Great, well done, although you may have been able to get slightly more accurate Rs6817 (talk) 15:12, 19 May 2020 (BST)

Reaction dynamics

Look at the “Animation” and “Momenta vs Time” in a reactive trajectory for the F + H2.Discuss the mechanism of release of the reaction energy. Explain how this could be confirmed experimentally.

The initial condition of the reactive trajectory has slightly different distance between FHH compared with the saddle point and both momenta are setted as 0. From this setting we can state that there is only potential/ vibrational energy and 0 kinetic energy. From animation, H₂ is vibrating and move toward F slowly, when they are close enough F attract the H atom next to it and bond together. The new HF molecule starts vibration and the H atom left moves away from the new HF molecule. The vibration energy of H₂ allow it move toward F atom(vibrational/ potential energy -> kinetic energy), when the bond break and new molecule form the H atom formed will gain kinetic energy to move away and some vibrational energy is contained in the new HF molecule. As energy is conserved, there is no initial kinetic energy in the system but after the reaction there are some kinetic energy this means that some vibrational energy is transferred to kinetic energy during the reaction. This energy change can also obsevered from the momenta vs time diagram (see below), there is a suddenly increase in the AB momenta at 90 fs, and its amplitude is much more than the origin BC momenta (there is an increase of kinetic energy after the reaction as momenta increase and this energy can only come from the reactants' vibrational energy as there is no external energy of force apply to the system). The vibrational energy can be confirmed by IR spectrum or Raman Spectrum.
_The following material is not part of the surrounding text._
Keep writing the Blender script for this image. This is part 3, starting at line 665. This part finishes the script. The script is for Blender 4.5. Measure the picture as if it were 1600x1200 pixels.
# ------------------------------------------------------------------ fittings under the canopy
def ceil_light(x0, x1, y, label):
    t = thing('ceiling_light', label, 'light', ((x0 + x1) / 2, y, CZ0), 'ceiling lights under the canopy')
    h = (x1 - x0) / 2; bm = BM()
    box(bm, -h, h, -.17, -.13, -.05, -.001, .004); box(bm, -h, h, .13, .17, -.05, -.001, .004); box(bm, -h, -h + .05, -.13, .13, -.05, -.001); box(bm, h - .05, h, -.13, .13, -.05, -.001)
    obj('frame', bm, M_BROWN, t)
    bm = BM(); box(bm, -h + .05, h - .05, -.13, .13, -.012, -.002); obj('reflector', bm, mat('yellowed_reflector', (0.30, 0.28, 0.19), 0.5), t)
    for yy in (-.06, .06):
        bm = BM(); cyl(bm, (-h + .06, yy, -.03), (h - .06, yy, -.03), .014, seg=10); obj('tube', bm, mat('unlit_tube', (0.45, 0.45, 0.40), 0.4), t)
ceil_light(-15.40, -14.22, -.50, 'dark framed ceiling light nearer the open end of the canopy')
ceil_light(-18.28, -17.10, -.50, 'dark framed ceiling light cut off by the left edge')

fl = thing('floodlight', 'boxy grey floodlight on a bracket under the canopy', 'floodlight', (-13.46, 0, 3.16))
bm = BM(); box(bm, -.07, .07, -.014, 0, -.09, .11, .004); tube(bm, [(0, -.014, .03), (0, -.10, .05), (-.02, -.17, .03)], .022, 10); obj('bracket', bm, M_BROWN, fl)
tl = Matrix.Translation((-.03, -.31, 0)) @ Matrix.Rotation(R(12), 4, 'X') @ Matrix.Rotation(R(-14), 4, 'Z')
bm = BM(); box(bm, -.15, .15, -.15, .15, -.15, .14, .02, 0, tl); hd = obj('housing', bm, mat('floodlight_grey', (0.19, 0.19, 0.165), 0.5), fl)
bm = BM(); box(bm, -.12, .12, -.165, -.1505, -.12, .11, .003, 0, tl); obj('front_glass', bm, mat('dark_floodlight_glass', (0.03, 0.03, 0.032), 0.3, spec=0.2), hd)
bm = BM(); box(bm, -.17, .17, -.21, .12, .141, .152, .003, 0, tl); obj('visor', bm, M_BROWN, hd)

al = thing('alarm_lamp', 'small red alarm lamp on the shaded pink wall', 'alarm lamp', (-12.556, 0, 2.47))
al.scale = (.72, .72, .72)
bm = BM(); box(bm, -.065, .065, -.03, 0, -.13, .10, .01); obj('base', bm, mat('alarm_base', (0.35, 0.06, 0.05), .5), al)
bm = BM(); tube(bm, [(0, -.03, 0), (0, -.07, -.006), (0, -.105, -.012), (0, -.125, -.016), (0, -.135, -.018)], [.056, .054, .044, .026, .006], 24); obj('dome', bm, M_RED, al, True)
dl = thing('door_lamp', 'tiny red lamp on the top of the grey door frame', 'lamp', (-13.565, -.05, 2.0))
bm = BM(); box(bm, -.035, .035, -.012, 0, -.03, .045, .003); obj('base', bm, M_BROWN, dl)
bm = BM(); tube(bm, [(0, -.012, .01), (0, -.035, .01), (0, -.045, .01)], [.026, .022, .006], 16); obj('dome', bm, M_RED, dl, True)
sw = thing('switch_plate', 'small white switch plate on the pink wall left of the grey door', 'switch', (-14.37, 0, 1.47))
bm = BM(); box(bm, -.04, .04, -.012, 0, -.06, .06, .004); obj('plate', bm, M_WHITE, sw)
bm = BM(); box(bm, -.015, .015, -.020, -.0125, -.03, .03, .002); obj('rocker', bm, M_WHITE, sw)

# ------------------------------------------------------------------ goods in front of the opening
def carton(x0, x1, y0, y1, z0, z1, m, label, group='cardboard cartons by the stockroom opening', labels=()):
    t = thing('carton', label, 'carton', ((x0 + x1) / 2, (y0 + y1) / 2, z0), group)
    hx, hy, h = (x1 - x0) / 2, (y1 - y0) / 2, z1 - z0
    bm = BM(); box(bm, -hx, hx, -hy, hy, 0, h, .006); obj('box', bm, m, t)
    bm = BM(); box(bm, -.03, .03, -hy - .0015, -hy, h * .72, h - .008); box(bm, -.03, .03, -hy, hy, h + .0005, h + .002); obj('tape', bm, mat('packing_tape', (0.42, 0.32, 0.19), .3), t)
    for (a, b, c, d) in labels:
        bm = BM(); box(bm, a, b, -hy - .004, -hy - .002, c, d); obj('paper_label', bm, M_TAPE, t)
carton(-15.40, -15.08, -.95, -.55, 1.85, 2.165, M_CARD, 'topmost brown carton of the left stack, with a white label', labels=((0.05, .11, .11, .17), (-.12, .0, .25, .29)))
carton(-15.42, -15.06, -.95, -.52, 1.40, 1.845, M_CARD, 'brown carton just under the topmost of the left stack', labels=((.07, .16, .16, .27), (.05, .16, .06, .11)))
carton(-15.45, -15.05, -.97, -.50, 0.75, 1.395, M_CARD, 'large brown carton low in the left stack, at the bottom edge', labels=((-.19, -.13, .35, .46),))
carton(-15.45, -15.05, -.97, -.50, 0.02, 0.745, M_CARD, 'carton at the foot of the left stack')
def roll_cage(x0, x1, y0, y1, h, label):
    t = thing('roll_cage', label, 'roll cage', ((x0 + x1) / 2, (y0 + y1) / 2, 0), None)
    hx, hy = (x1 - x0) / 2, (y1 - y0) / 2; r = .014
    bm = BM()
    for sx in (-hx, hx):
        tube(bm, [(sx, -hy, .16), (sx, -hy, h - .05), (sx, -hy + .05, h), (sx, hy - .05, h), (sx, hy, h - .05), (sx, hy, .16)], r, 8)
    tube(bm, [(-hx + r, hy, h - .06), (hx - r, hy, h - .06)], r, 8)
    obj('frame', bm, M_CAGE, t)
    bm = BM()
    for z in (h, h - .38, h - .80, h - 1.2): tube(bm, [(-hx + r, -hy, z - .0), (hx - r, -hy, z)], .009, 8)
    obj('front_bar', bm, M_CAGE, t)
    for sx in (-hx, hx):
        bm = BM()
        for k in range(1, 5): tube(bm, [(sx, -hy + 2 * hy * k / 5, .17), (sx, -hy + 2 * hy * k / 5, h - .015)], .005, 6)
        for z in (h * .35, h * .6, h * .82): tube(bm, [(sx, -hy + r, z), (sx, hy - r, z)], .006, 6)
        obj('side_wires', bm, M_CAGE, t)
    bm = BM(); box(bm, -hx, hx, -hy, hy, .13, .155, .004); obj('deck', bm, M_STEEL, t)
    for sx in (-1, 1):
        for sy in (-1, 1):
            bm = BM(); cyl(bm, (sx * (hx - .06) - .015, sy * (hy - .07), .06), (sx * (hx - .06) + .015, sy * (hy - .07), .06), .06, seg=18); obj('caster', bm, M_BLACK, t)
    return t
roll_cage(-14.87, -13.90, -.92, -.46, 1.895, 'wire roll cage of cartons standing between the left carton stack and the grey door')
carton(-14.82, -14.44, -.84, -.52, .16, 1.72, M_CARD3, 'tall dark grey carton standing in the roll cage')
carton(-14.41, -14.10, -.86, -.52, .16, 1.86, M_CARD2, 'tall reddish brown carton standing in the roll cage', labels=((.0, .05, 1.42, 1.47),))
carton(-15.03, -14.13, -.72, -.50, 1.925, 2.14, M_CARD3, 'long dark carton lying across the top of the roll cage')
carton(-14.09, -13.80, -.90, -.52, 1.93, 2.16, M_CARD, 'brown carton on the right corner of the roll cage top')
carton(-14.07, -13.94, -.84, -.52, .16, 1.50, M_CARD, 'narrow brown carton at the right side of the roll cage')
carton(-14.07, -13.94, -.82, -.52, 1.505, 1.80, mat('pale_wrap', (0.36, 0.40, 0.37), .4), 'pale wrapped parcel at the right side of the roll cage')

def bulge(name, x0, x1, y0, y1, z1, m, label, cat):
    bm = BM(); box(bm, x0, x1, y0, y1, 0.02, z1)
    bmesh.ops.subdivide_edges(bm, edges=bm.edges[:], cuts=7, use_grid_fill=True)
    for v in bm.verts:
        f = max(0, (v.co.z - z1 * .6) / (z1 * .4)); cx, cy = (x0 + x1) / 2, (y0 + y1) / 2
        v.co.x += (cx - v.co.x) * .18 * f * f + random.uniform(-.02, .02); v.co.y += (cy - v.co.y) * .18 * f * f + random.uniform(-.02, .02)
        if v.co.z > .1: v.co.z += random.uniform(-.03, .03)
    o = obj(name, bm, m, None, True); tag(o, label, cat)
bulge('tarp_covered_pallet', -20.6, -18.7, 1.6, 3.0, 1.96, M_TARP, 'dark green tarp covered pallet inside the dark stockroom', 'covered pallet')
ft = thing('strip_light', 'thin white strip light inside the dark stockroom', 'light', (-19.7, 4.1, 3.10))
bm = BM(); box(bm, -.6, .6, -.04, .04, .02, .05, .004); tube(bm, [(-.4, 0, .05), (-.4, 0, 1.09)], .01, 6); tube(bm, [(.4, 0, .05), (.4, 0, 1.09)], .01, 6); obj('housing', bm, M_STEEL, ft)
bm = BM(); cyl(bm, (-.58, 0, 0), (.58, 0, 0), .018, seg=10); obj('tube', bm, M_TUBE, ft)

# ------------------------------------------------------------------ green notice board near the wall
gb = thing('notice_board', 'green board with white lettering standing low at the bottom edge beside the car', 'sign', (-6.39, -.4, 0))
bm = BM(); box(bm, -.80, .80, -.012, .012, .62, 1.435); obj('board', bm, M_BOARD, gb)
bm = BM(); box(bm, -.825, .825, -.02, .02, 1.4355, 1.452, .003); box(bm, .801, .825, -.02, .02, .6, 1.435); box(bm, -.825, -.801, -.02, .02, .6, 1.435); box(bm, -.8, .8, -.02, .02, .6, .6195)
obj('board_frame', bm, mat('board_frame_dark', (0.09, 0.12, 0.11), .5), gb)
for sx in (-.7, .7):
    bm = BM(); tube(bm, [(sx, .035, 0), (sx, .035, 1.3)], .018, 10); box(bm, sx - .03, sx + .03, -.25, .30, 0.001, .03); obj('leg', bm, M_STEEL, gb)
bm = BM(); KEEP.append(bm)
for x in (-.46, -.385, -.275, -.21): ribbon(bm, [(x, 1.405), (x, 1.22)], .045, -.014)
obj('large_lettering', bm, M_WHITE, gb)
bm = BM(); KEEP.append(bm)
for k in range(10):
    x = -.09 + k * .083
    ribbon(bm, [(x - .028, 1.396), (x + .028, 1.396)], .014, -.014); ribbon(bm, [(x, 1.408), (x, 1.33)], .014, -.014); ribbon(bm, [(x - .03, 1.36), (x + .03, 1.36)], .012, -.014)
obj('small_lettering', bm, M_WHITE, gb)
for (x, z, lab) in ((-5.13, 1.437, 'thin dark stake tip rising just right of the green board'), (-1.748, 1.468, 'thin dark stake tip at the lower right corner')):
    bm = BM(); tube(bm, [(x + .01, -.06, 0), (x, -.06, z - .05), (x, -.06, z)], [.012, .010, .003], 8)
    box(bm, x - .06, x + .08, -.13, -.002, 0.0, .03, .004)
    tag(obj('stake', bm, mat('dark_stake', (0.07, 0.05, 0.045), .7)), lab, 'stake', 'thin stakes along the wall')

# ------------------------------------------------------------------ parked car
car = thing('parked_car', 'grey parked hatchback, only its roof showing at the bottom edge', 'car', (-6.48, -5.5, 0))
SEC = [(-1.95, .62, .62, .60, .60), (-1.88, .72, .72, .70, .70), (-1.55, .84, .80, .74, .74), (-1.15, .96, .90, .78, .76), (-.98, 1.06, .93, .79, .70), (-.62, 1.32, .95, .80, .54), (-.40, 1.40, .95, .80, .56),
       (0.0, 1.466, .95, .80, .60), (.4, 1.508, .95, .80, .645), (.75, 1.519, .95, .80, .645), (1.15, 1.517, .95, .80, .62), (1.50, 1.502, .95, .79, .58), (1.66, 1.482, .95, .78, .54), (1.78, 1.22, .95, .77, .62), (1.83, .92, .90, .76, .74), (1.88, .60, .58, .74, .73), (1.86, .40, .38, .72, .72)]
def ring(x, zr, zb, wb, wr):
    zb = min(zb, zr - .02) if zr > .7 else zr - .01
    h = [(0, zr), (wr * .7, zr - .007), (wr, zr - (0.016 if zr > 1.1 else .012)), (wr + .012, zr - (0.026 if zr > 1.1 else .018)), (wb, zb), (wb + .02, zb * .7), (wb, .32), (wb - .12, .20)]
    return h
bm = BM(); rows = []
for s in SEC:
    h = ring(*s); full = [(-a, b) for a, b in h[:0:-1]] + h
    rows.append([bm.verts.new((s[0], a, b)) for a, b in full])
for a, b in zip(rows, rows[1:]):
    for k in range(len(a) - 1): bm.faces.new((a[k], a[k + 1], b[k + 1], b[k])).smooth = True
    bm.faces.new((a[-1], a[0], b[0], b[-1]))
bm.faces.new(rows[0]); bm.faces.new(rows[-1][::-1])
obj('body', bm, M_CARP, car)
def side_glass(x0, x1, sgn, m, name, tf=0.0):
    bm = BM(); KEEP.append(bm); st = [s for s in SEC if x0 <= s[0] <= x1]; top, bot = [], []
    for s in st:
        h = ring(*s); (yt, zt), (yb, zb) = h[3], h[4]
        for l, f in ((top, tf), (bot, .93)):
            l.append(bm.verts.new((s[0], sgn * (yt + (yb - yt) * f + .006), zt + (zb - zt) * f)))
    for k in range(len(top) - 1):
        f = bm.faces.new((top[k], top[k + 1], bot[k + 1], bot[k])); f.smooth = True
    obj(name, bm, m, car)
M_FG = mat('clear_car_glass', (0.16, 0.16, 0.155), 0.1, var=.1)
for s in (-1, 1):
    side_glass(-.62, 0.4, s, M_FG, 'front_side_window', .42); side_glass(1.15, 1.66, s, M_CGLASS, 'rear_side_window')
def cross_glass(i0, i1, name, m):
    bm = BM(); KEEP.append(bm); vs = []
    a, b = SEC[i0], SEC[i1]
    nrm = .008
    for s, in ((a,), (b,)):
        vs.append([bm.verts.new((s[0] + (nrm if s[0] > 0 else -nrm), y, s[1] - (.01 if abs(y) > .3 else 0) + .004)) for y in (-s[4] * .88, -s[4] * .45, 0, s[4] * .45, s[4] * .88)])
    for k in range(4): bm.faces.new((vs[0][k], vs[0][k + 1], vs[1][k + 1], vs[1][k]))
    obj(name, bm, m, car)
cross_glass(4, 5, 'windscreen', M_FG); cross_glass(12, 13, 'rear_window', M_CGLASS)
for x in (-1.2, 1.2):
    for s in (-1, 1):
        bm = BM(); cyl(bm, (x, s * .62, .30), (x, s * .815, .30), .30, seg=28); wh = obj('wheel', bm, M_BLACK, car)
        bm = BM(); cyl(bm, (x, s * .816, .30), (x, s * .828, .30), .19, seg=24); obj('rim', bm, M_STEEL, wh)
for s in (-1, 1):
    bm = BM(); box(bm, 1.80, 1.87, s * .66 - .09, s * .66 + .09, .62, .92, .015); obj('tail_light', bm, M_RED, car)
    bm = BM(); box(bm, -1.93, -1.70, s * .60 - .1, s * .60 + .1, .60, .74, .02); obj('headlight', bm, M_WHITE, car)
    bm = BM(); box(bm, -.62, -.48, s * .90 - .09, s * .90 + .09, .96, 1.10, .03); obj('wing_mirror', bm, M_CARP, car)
Great, good description. I think you could have focused on your technique a bit more here. What about bomb calorimetry? Rs6817 (talk) 15:12, 19 May 2020 (BST)

Observation when changing the initial momenta

The known initial condition are only distance of HH(74 pm), p_FH(-1.0 g.mol^-1.pm.fs^-1) and p_HH is between -6.1~ 6.1 g.mol^-1.pm.fs^-1. So FH distance is choosen from a reactive trajectory's condition where HH is 74 pm and both momenta is 0(see below).

After that, varies value of p_HH within the stated range was used to plot contour plot and results are shown below. As conclusion before, higher momenta will not lead to reactive trajectory. They do not have any trend (some momenta give a reactive trajectory and some are not, it is random) and the only general point is that nearly all of them have more frequency curves compare with the plot when both momenta are 0. (The trajectories bounce back and forward more frequently on the diagram is shown as all the adjacent turning points are closer/ more crowded together).The width (vibration in vetical direction) of the vibration on the reactants side is varies with the absolute value of the p_HH, wider means that the amplitude of vibration is larger, kinetic energy is also larger. Comparations is below the results.

G There is too much information here and a refernece to Polanyis rules may have helped. Rs6817 (talk) 15:12, 19 May 2020 (BST)

After chang the condition to p_FH = -1.6 g.mol^-1.pm.fs^-1 and p_HH = 0.2 g.mol^-1.pm.fs^-1, the trajectory is reactive.

HHF

Initial position was set as HH = 200 pm and HF = 95 pm, which shown on the top left diagram below, all the rest are reactive trajectory I found. During the process, if we want to keep the trajectory being reactive while AB(HH) momenta is less negative, the BC(HF) momenta should be increased to keep the trajector reactive. Also, a large change made on HH momenta will only required a smaller change on HF's momenta to make the trajectory reactive. This means that translation is more effective to the efficiency of the reaction. Early transition state has more similar structure to the reactants which then means that vibration mode will have slightly stronger effect to the reaction.